FINRA’s Board of Governors will finally consider its controversial plan to require transitioning advisors to disclose recruitment incentives.

After postponing discussion on the plan in July, the regulator has added consideration of an “updated proposal” to its September 19 agenda, according to a posting on its website. If eventually enacted, the FINRA rule would "require disclosure of compensation a registered representative receives in connection with changing firms and other important considerations for a customer deciding whether to follow the representative to a new firm."

FINRA declined to add any additional clarification around what had been updated.

The original version, Regulatory Notice 13-02, was put out for comment in January. It sought to force advisors who are switching firms to disclose to clients any upfront bonuses and other incentive offers they receive that are greater than $50,000. FINRA said it was designed to help clients understand the reasons behind their advisors' decision to move.

The notice, which was out for comment until March 5, has divided the industry. A number of large brokerage firms commented in favor of the proposal saying that it would increase transparency. Others, including industry trade groups, have voiced concerns over whether the policy of requiring an advisor to disclose income constitutes an invasion of privacy or could unfairly bias a client against moving with the advisor.

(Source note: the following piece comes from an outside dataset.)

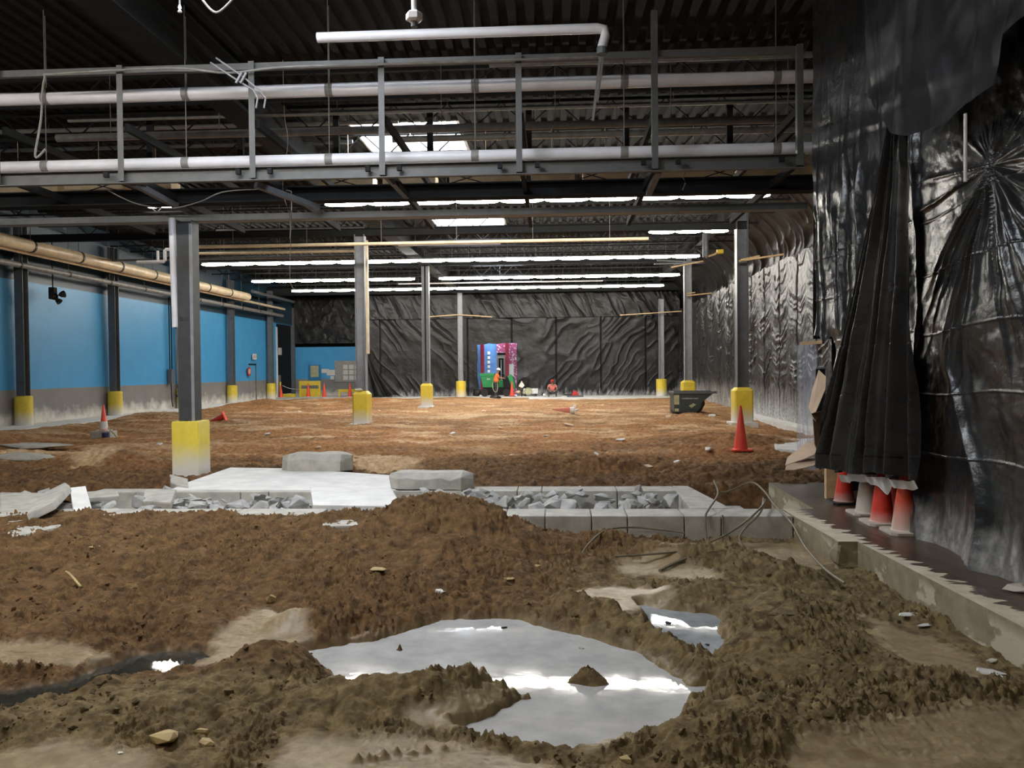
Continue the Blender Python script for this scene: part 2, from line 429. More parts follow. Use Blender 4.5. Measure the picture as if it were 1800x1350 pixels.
def near_z(X, Y, full=False):
    wx = X+.10*fbm(X*1.7, Y*1.7, 3, 5); wy = Y+.10*fbm(X*1.7, Y*1.7, 3, 9)
    z = -.27 + .0*X
    left = sst(.5, -1.2, wx)
    z = z + left*(.24*sst(5.9, 8.8, wy))
    z = z + sst(-.9, -2.0, wx)*.05*np.exp(-((wy-9.25)/.5)**2)*sst(-7.5, -5.5, wx+1.5)
    z = z + bmp(wx, wy, -1.25, 9.0, .75, .5, .36)
    z = z + bmp(wx, wy, -.1, 8.6, .7, .4, .10)
    z = z + bmp(wx, wy, -.5, 4.95, .30, .17, .24) + bmp(wx, wy, -1.1, 4.85, .5, .2, .14)
    z = z + bmp(wx, wy, -1.95, 5.15, .42, .22, .17) + bmp(wx, wy, -2.2, 4.7, .8, .3, .10)
    z = z + ridge(wx, wy, rp([(1000,1065),(1060,1085),(1120,1120),(1180,1158),(1235,1188)]), .13, .15)
    z = z + ridge(wx, wy, rp([(930,1085),(1000,1078),(1050,1085)]), .12, .10)
    z = z + ridge(wx, wy, rp([(1040,960),(1150,975),(1280,985),(1370,1015)]), .26, .15)
    z = z + ridge(wx, wy, rp([(1210,1045),(1330,1050),(1390,1080)]), .25, .10)
    z = z + bmp(wx, wy, 1.75, 5.9, .5, .5, .15) + bmp(wx, wy, 1.3, 4.5, .5, .3, .10) + bmp(wx, wy, 2.3, 4.9, .6, .5, .10)
    z = z + ridge(wx, wy, rp([(520,1098),(600,1108),(735,1098)]), .17, .13)
    z = z + bmp(wx, wy, -3.2, 4.35, .9, .16, .08) + bmp(wx, wy, -3.4, 6.3, 1.2, .35, .07) + bmp(wx, wy, .8, 4.25, .35, .14, .08)
    flat = np.zeros(X.shape)
    for k, p in FLATW.items():
        flat = np.maximum(flat, sst(-.10, .06, sdf(wx, wy, p)+.06*fbm(X*6, Y*6, 3, 3)))
    pud = np.full(X.shape, -9.)
    for k, p in PUDW.items(): pud = np.maximum(pud, sdf(X, Y, p))
    pud = pud+.05*fbm(X*7, Y*7, 4, 13)
    pin = sst(-.075, .03, pud)
    rough = 1-flat*.85
    cl = .45+.75*sst(-.25, .35, fbm(X*1.1, Y*1.1, 3, 25))
    n = .050*fbm(X*2.6, Y*2.6, 4, 21)+.10*(lump(X*2.8, Y*2.8, 4, 41, .5)-.6)+.05*(billow(X*4.5, Y*4.5, 4, 91)-.55)+cl*(.055*(lump(X*8.5, Y*8.5, 4, 63, .6)-.6)+.022*fbm(X*32, Y*32, 4, 71, .65))
    n = n + .022*np.maximum(0, billow(X*24, Y*24, 2, 83)-.62)*6*sst(.45, .62, vn(X*3, Y*3, 99))
    z = z + n*rough
    # keep the water where the pools are
    z = z*(1-pin)+(WL-.05)*pin
    z = np.where(pud < .02, np.minimum(z, WL+.03+.62*np.clip(-pud, 0, 9)+.9*n*rough), z)
    z = z + (bmp(X, Y, *rp([(838,1205)])[0], .15, .10, .13)+bmp(X, Y, *rp([(720,1215)])[0], .3, .10, .05)+bmp(X, Y, *rp([(520,1165)])[0], .2, .12, .06))*(1-pin)*(.7+1.2*(lump(X*9, Y*9, 3, 8)-.5))
    z = np.where(pud < -.03, np.maximum(z, WL+.012+.03*np.clip(-pud-.03, 0, 1)), z)
    for a, b in LUGS:
        c = rp([(a, b)], -.28)[0]; z = z + bmp(X, Y, c[0]+.01*math.sin(a*7.), c[1]+.008*math.cos(a*5.), .027, .024, .034+.01*math.sin(a*3.))*(.5+1.0*vn(X*60, Y*60, 4))
    if not full: return z
    pale = np.maximum(flat, .7*sst(-.05, 0, pud))
    hue = sst(-1.6, .6, X+.9*fbm(X*.9, Y*.9, 3, 55)+(6.2-Y)*.75+2.4*sst(5.4, 4.5, Y))
    return z, pale, hue, np.clip(np.maximum(flat*.9, sst(-.08, 0, pud)), 0, 1)
def slab_mask(X, Y):
    return X*0
SLAB_W = wpoly([(300,861),(330,848),(405,822),(520,824),(690,836),(696,862)], 0)
PIT = wpoly([(1225,858),(1340,858),(1400,885),(1250,892)], -.1)
PALE_FAR = [wpoly(p, -.02) for p in ([(620,800),(735,803),(728,830),(640,828)], [(0,792),(120,790),(200,780),(235,790),(190,812),(150,822),(110,800),(0,812)], [(1370,770),(1425,775),(1430,812),(1385,800)])]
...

In July, a spokeswoman for the regulator said that the discussion was postponed because of “scheduling issues.”

At the time, Mindy Diamond of the career-consulting firm Diamond Consultants speculated that the delay was because of the intricacy and nuances of the proposal. Many firms questioned specific aspects of the proposal, such as the threshold for disclosure. Others, such as Wedbush, said that the regulator should limit all recruiting compensation to no more than $100,000. 

FINRA’s Board of Governors will be considering whether to send the proposal to the SEC for final approval. As outlined in the Securities Exchange Act of 1934, proposed rules from self-regulatory organizations must be submitted to the SEC where they will be subject to another public comment period. The SEC will then review the proposal and decide whether to approve a final version for FINRA to begin enforcing.